Despite some controversy with The Eagles following Ocean’s liberal sampling of Hotel California from his debut EP ‘Nostalgia, Ultra’, ‘Channel Orange’ dispels any potential claims that he is just another hip-hop artist making his name sampling existing tracks. The album experiments with mid- to low-tempos and uses a rather cold electronic surface as a means of communicating his own personal brand of soul.

Thinkin Bout You features a simple electronic drum beat with keyboard sounds layered over, creating a rather inconspicuous backing track on its own. But Ocean’s lyrics and vocal melody use this spare surface like a plain canvas upon which his voice paints, leaping from rap-like verses to a soulful falsetto chorus, showcasing a kind of inventiveness that is typical of the album. Unlike the very best New Orleans artists Ocean barely references his hometown in his lyrics opting for personal revelations and poetics more common to music from outside the city limits.

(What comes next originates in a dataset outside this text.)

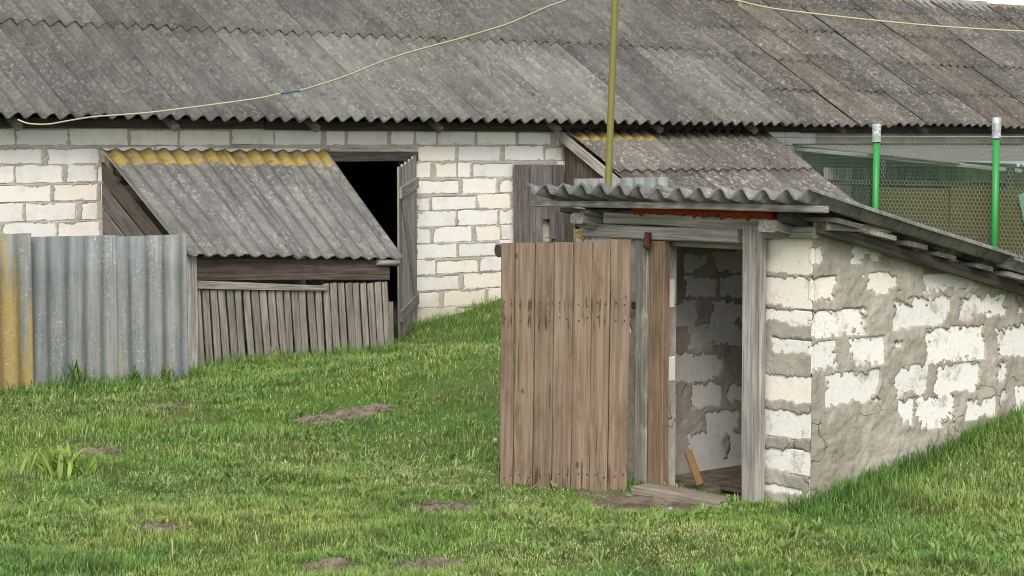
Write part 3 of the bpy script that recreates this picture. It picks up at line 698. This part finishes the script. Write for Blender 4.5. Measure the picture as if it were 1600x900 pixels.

All the innovation and tradition we saw in Jelly Roll Morton and Louis Armstrong still exist in New Orleans. The difference now is that it exists in many different forms. The Dixieland jazz bands who filled dancefloors across the city with trombones, banjos and clarinets are drowned out by metal guitars, by sousaphones and by electronic drumbeats. This type of change is inevitable but it’s a testament to the musical culture of the city of New Orleans that even though the sounds are different than they were a hundred years ago, the city’s artists still manage to place themselves at the forefront of whatever genre they choose to perform in.